Assim, é patente que nossas pesquisas terão mais qualidade, a partir de quando deixarmo-nos embeber por um novo paradigma, holístico e filosoficamente interdisciplinar, onde sociedade e universidade possam caminhar juntas rumo à satisfação e a felicidade de todos; rumo a uma nova postura educativa, onde os valores humanos, a cooperação, a irmandade estarão sobrepostos aos valores econômicos e isso só depende da capacidade de cada um de nós assumirmos competente e conscientemente nosso tempo, nosso espaço, nossa história, participando, compartilhando e convivendo, fazendo valer as assertivas proferidas por grandes atores sociais abaixo transcritas:
A dialética humana não sobrevive apenas com alimentação material. Liberdade, autonomia, auto-determinação não são acessórios descartáveis. Ao contrário, estão no cerne do sentido da vida, a menos que a imaginemos sem sentido. Seu sentido, na linha da qualidade, é participar [.....] sem banalizar. Participação é conquista. Não é doação, dádiva, presente.
(DEMO, 1999: 21)
A alma da vida acadêmica é constituída pela pesquisa, como princípio científico e educativo, ou seja, como geração de conhecimento e de promoção da cidadania. Isso lhe é essencial, insubstituível. Tudo o mais pode ter imensa significação, mas não exige instituição, como a universidade, nem mesmo para apenas ensinar. Qualquer um de nós tem como tarefa, tarefa histórica, é assumir o seu tempo, integrar-se, inserir-se no seu tempo [.....]. o futuro não é a pura repetição de um presente de insatisfações. O futuro é algo que se vai dando e esse 'se vai dando' significa que o futuro existe na medida em que eu ou nós mudamos o presente. E é mudando o presente que a gente fabrica o futuro; por isso, a história é possibilidade e não determinação.

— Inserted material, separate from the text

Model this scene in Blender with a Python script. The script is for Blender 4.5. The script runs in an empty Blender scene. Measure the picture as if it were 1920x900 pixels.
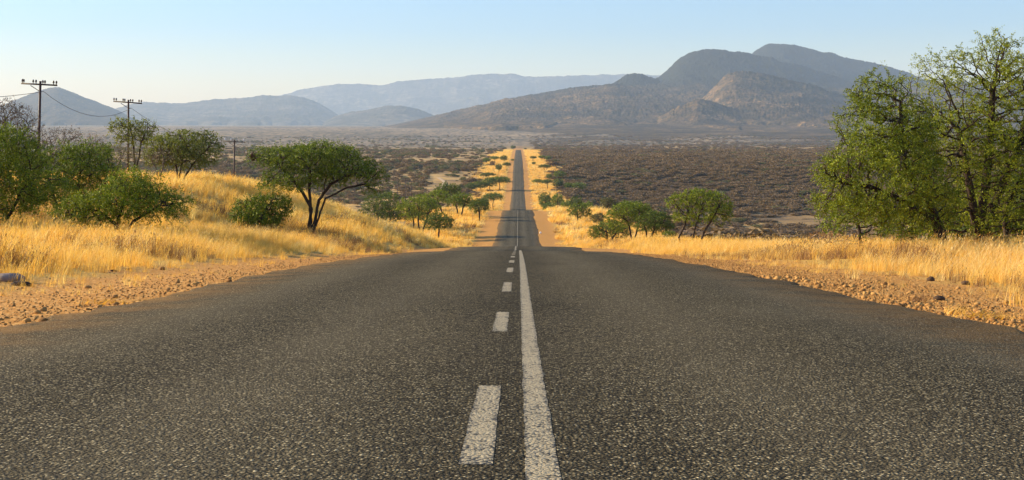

(FREIRE; apud. GADOTTI,1991:137)
A guisa de fechamento, cabe reiterar que existem cursos de educação superior no Brasil, mas seria ingênuo dizer que temos cursos desse nível, uma vez que os que existem – sejam públicos ou privados – ainda é privilégio de poucos, mesmo assim, esse, que (não) temos carece de reformas urgentes sejam nas políticas internas ou externas, seja na pedagogia dos profissionais que neles atuam ou nas possibilidades dos educandos. Enfim, é preciso que deixem a verdadeira identidade – mesmo que a "sempre assombrosa síntese das contradições nossas de cada dia" – fluir pelo cenário social. Só então ela – a educação superior – será, de fato, a que queremos: democrática, significativamente produtiva e nossa, por direito.
Eis o compromisso de nós todos: lutar, pesquisar, produzir, participar e partilhar essa questão.
REFERÊNCIAS BIBLIOGRÁFICAS
CHAUÍ, Marilena. A universidade operacional. FOLHA DE SÃO PAULO, SP, 9 DE MAIO DE 1999, Caderno Mais p. 5-3. (texto 4).
CUNHA, Maria Isabel da. O professor universitário na transição de paradigmas. Araraquara: JM Editora, 1998.
CURY, C.R.J. Educação e contradição. São Paul:Cortez/ Autores Associados,1985.
DEMO, Pedro. Avaliação qualitativa. 6ed. Campinas, SP: Autores associados, 1999.(Coleção polêmicas do nosso tempo; 25).
____________. Desafios modernos da educação. 8ed. Petrópolis: Editora vozes, 1999.
FREIRE, Paulo. Pedagogia da esperança – um reencontro com a pedagogia do oprimido. 6ed. São Paulo: Paz e Terra, 1992.
FRETAG, Bárbara. Educação, escola e sociedade. São Paulo: Ática,1986.
GADOTTI, Moarcir. Convite à leitura de Paulo Freire. 2ed.São Paulo: Editora Scipione, 1991.
GALEANO, Eduardo. O livro dos abraços. 5ed. Porto Alegre: L & PM, 1997.
GUIRALDELLI Júnior, Paulo. História da educação. São Paulo: Cortez, 1994. 2ed. (Col. Magistério. 2º grau. Série formação do professor).
HERNÁNDEZ, Fernando. Transgressão e mudança – projetos de trabalho. Porto Alegre: Artmed, 1998.
RIBEIRO, Maria l. Santos. História da educação Brasileira – a organização Escolar. Campinas, SP: Autores Associados, 1998 (Col. Memória da Educação).
SCHMIDT, Mário. Nova História Crítica. 2ed. São Paulo: Nova Geração, 2002.